The country with the highest proportion of men mobilised to be killed in the First World War was Australia with 14.5 per cent, followed by New Zealand with 13.2 percent, and the United Kingdom with 12.3 per cent. In terms of actual numbers killed the UK led the field by a wide margin losing 702,000 with India and Nepal next at 70,000. Australia had 60,000 killed, Canada 51,000, New Zealand 17,000. In terms of percentage of the entire population killed it was Newfoundland that suffered most. When the Dominion of Canada was formed in 1867 with the combination of the province of Canada and the colonies of Nova Scotia and New Brunswick, with the rest of what we now know as Canada joining when developed and populated, Newfoundland declined to join, and remained a separate colony until 1949, when it finally became part of Canada. Its population in 1914 was 200,000 of whom 12,000 were mobilised and 1,200 were killed in both the Newfoundland Regiment (Royal after the war) and in the Royal and Royal Canadian navies. Newfoundland therefore lost six percent of her entire population, compared to 1.5 percent for the UK and New Zealand, 1.4 percent for Australia and 0.7 percent for Canada.

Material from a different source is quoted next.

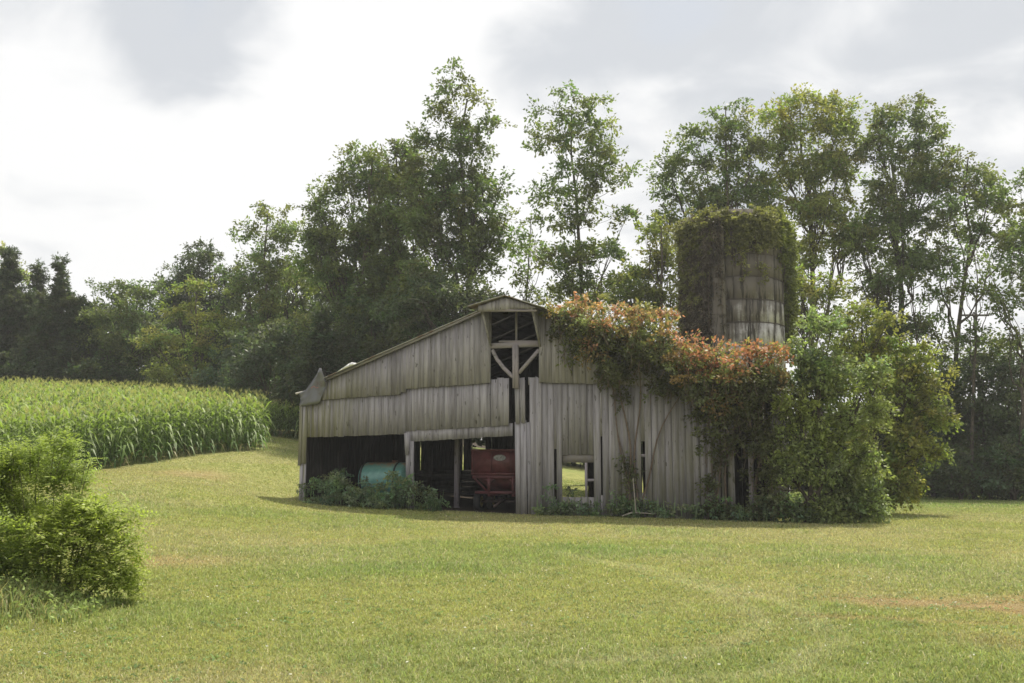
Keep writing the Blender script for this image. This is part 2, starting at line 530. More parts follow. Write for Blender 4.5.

Overall in this war the British Empire mobilised just over nine million men (5.7 million from the UK) and lost just under one million dead or around ten percent of those mobilised.
[*] By 1939 the law had changed and Dominions could decide for themselves whether to declare war. In the event all did.
All new to me. I knew the highlights but not this detail. Why isn’t this historical detail taught in our schools? Fascinating.